> [DATA EXTRACT]

------------------------------------------------

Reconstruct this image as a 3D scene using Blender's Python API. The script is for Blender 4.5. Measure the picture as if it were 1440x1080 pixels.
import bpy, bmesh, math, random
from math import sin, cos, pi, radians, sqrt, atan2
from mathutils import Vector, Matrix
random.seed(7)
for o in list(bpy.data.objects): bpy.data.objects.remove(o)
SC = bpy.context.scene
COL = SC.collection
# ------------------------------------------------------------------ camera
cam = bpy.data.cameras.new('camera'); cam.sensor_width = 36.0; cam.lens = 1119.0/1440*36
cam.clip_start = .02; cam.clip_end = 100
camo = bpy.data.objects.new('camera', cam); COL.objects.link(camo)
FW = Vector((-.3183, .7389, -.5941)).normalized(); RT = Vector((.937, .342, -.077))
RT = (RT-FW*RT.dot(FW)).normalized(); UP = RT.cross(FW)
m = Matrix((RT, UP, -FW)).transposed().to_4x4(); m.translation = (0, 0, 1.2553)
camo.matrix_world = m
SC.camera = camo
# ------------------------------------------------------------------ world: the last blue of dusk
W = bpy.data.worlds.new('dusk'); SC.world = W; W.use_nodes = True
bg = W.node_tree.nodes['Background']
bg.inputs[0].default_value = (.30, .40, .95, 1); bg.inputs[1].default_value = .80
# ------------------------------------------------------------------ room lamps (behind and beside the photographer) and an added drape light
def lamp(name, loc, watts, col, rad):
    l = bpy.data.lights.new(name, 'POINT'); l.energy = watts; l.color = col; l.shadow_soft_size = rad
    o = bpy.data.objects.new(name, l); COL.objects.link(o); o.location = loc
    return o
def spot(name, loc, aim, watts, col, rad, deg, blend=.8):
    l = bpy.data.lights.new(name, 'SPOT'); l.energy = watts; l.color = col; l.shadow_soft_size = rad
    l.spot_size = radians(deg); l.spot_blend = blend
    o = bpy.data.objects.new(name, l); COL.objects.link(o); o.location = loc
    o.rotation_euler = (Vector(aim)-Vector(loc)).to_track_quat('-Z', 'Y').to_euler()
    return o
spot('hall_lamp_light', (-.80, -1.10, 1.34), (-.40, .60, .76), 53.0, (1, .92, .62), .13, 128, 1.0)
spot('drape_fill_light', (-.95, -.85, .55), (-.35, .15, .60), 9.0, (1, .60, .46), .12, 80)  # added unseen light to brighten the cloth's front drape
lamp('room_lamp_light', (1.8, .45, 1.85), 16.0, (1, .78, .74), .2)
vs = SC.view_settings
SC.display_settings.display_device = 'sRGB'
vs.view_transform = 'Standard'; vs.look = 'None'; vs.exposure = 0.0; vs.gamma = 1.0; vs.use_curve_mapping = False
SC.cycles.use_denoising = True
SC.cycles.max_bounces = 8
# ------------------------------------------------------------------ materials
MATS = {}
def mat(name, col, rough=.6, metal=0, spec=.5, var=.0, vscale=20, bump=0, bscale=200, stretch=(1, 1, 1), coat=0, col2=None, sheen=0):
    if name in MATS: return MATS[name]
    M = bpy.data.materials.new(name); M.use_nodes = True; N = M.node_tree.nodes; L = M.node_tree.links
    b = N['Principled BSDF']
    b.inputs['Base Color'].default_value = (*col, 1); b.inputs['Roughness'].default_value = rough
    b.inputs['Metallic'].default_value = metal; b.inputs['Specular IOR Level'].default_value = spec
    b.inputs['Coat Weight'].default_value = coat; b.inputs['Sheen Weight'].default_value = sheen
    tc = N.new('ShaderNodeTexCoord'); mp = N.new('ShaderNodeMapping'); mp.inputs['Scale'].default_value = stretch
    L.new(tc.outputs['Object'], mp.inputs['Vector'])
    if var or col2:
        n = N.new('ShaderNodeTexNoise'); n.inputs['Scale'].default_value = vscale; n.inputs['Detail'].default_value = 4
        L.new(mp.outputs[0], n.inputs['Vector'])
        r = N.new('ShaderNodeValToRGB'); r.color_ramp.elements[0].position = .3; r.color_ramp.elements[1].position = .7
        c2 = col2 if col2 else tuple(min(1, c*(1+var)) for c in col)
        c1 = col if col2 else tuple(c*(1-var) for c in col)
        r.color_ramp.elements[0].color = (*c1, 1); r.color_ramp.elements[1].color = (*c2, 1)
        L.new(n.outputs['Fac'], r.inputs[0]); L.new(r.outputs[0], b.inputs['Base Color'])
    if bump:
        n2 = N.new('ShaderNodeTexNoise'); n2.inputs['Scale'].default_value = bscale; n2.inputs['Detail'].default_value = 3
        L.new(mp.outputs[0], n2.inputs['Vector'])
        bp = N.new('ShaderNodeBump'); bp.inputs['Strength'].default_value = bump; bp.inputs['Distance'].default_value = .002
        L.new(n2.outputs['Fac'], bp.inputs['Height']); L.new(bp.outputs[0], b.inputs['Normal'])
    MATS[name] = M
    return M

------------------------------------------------

> [INSTRUCTIONS TO FOLLOW] Please quote the data above in full, with no line missing.

> [RESULT]
Reconstruct this image as a 3D scene using Blender's Python API. The script is for Blender 4.5. Measure the picture as if it were 1440x1080 pixels.
import bpy, bmesh, math, random
from math import sin, cos, pi, radians, sqrt, atan2
from mathutils import Vector, Matrix
random.seed(7)
for o in list(bpy.data.objects): bpy.data.objects.remove(o)
SC = bpy.context.scene
COL = SC.collection
# ------------------------------------------------------------------ camera
cam = bpy.data.cameras.new('camera'); cam.sensor_width = 36.0; cam.lens = 1119.0/1440*36
cam.clip_start = .02; cam.clip_end = 100
camo = bpy.data.objects.new('camera', cam); COL.objects.link(camo)
FW = Vector((-.3183, .7389, -.5941)).normalized(); RT = Vector((.937, .342, -.077))
RT = (RT-FW*RT.dot(FW)).normalized(); UP = RT.cross(FW)
m = Matrix((RT, UP, -FW)).transposed().to_4x4(); m.translation = (0, 0, 1.2553)
camo.matrix_world = m
SC.camera = camo
# ------------------------------------------------------------------ world: the last blue of dusk
W = bpy.data.worlds.new('dusk'); SC.world = W; W.use_nodes = True
bg = W.node_tree.nodes['Background']
bg.inputs[0].default_value = (.30, .40, .95, 1); bg.inputs[1].default_value = .80
# ------------------------------------------------------------------ room lamps (behind and beside the photographer) and an added drape light
def lamp(name, loc, watts, col, rad):
    l = bpy.data.lights.new(name, 'POINT'); l.energy = watts; l.color = col; l.shadow_soft_size = rad
    o = bpy.data.objects.new(name, l); COL.objects.link(o); o.location = loc
    return o
def spot(name, loc, aim, watts, col, rad, deg, blend=.8):
    l = bpy.data.lights.new(name, 'SPOT'); l.energy = watts; l.color = col; l.shadow_soft_size = rad
    l.spot_size = radians(deg); l.spot_blend = blend
    o = bpy.data.objects.new(name, l); COL.objects.link(o); o.location = loc
    o.rotation_euler = (Vector(aim)-Vector(loc)).to_track_quat('-Z', 'Y').to_euler()
    return o
spot('hall_lamp_light', (-.80, -1.10, 1.34), (-.40, .60, .76), 53.0, (1, .92, .62), .13, 128, 1.0)
spot('drape_fill_light', (-.95, -.85, .55), (-.35, .15, .60), 9.0, (1, .60, .46), .12, 80)  # added unseen light to brighten the cloth's front drape
lamp('room_lamp_light', (1.8, .45, 1.85), 16.0, (1, .78, .74), .2)
vs = SC.view_settings
SC.display_settings.display_device = 'sRGB'
vs.view_transform = 'Standard'; vs.look = 'None'; vs.exposure = 0.0; vs.gamma = 1.0; vs.use_curve_mapping = False
SC.cycles.use_denoising = True
SC.cycles.max_bounces = 8
# ------------------------------------------------------------------ materials
MATS = {}
def mat(name, col, rough=.6, metal=0, spec=.5, var=.0, vscale=20, bump=0, bscale=200, stretch=(1, 1, 1), coat=0, col2=None, sheen=0):
    if name in MATS: return MATS[name]
    M = bpy.data.materials.new(name); M.use_nodes = True; N = M.node_tree.nodes; L = M.node_tree.links
    b = N['Principled BSDF']
    b.inputs['Base Color'].default_value = (*col, 1); b.inputs['Roughness'].default_value = rough
    b.inputs['Metallic'].default_value = metal; b.inputs['Specular IOR Level'].default_value = spec
    b.inputs['Coat Weight'].default_value = coat; b.inputs['Sheen Weight'].default_value = sheen
    tc = N.new('ShaderNodeTexCoord'); mp = N.new('ShaderNodeMapping'); mp.inputs['Scale'].default_value = stretch
    L.new(tc.outputs['Object'], mp.inputs['Vector'])
    if var or col2:
        n = N.new('ShaderNodeTexNoise'); n.inputs['Scale'].default_value = vscale; n.inputs['Detail'].default_value = 4
        L.new(mp.outputs[0], n.inputs['Vector'])
        r = N.new('ShaderNodeValToRGB'); r.color_ramp.elements[0].position = .3; r.color_ramp.elements[1].position = .7
        c2 = col2 if col2 else tuple(min(1, c*(1+var)) for c in col)
        c1 = col if col2 else tuple(c*(1-var) for c in col)
        r.color_ramp.elements[0].color = (*c1, 1); r.color_ramp.elements[1].color = (*c2, 1)
        L.new(n.outputs['Fac'], r.inputs[0]); L.new(r.outputs[0], b.inputs['Base Color'])
    if bump:
        n2 = N.new('ShaderNodeTexNoise'); n2.inputs['Scale'].default_value = bscale; n2.inputs['Detail'].default_value = 3
        L.new(mp.outputs[0], n2.inputs['Vector'])
        bp = N.new('ShaderNodeBump'); bp.inputs['Strength'].default_value = bump; bp.inputs['Distance'].default_value = .002
        L.new(n2.outputs['Fac'], bp.inputs['Height']); L.new(bp.outputs[0], b.inputs['Normal'])
    MATS[name] = M
    return M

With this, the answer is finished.